Youke Matsuda, le prédisent de Square Enix, s’est exprimé sur la question dans une lettre rédigée en début d’année. Dans cette lettre, il affirmait « [Réaliser] que certaines personnes, celles qui jouent pour le fun, forment une majorité qui exprime vivement son opposition à ces nouvelles tendances, ce qui est tout à fait compréhensible. » Cependant, il expliquait s’intéresser aux NFT pour « …la minorité de joueurs qui joue pour contribuer, c’est-à-dire pour aider à rendre le jeu plus excitant », et que « …le jeu vidéo n’avait pas encore offert à ces personnes la possibilité de s’investir dans le monde d’un jeu. »

 

Malgré les discours prometteurs de la part des dirigeants des plus grosses entreprises du secteur, l’implémentation des NFT dans les jeux vidéo soulève quelques interrogations au sein de la communauté, qui ne voit pas forcément l’intérêt de cet ajout alors que des moyens plus traditionnels accomplissent le même travail tout en demandant moins de travail aux développeurs.

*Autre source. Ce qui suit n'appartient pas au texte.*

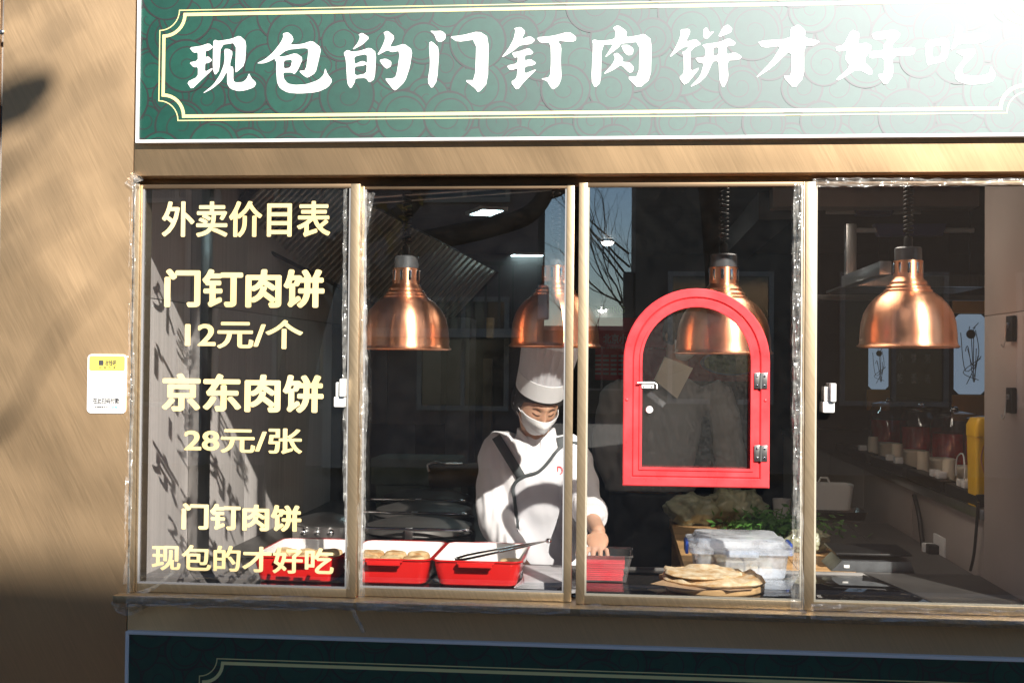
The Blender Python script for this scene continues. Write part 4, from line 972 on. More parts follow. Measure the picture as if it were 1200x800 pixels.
# hanging steel shelf frame, tubes and beams in the upper right
t = thing('hanging_shelf', 'dark steel shelf frame hanging from the ceiling behind the copper lamp', 'shelf', P(1070, 330, 1.2))
for (x0_, y0_, x1_, y1_, d) in ((990, 322, 1156, 336, 1.3), (992, 262, 1004, 326, 1.3), (957, 345, 1156, 352, 1.8)):
    a, b_ = P(x0_, y0_, d), P(x1_, y1_, d); MB().box(a.x, b_.x, d, d+.05, b_.z, a.z, .003).build('rail', 'steel' if y0_ != 345 else 'dark_steel', t)
a = P(992, 322, 1.3); b_ = P(955, 352, .75)
MB().box(a.x-.02, a.x+.02, .62, 1.295, a.z-.05, a.z-.005, .003).build('side_rail', 'steel', t)
MB().box(a.x, P(1156, 330, 1.3).x, 1.36, 1.76, a.z-.045, a.z-.035).build('shelf_plate', 'dark_steel', t, smooth=0)
for (x0_, y0_, x1_, y1_, d, lb, m_) in ((1025, 262, 1110, 276, 1.9, 'blue tube lamp under the ceiling behind the copper lamp', 'fluor_blue'), (1000, 243, 1050, 252, 2.3, 'smaller blue tube lamp deeper under the ceiling', 'fluor_blue')):
    a, b_ = P(x0_, y0_, d), P(x1_, y1_, d); mz = (a.z+b_.z)/2; t = thing('tube_lamp', lb, 'lamp', (a.x, d, mz))
    MB().prism([(a.x, a.z), (b_.x, a.z), (b_.x-.02, b_.z), (a.x+.02, b_.z)], d, d+.06).build('housing', m_, t)
    MB().tube([(a.x-.12, d+.03, mz), (b_.x+.12, d+.03, mz)], .011, 8).build('tube', 'paper', t)
    MB().tube([((a.x+b_.x)/2, d+.03, a.z), ((a.x+b_.x)/2, d+.03, CEIL)], .006, 8).build('rod', 'dark_steel', t)
struct(MB().box(P(955, 300, .8).x, ROOMX1+.4, 1.95, 2.09, CEIL-.09, CEIL-.001).build('ceiling_beam', 'wall_brown', smooth=0))
struct(MB().box(.62, .78, 2.1, ROOMD-.01, CEIL-.13, CEIL-.002).build('ceiling_duct', 'dark_steel', smooth=0))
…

Le développeur de MMORPG Damion Schubert s’est d’ailleurs exprimé dans un thread Twitter très intéressant à ce sujet. Malheureusement, il est seulement disponible en anglais.

 


Malheureusement, le concept des NFT reste encore abstrait pour le grand public, qui garde en moyenne une attitude réfractaire face à cette nouvelle technologie. Cependant, il est toujours possible que les consciences changent sur le sujet : une démocratisation des NFT et de la blockchain dans notre quotidien, en lien avec des tâches quotidiennes, serait une bonne piste pour commencer à faire accepter ces nouveaux concepts.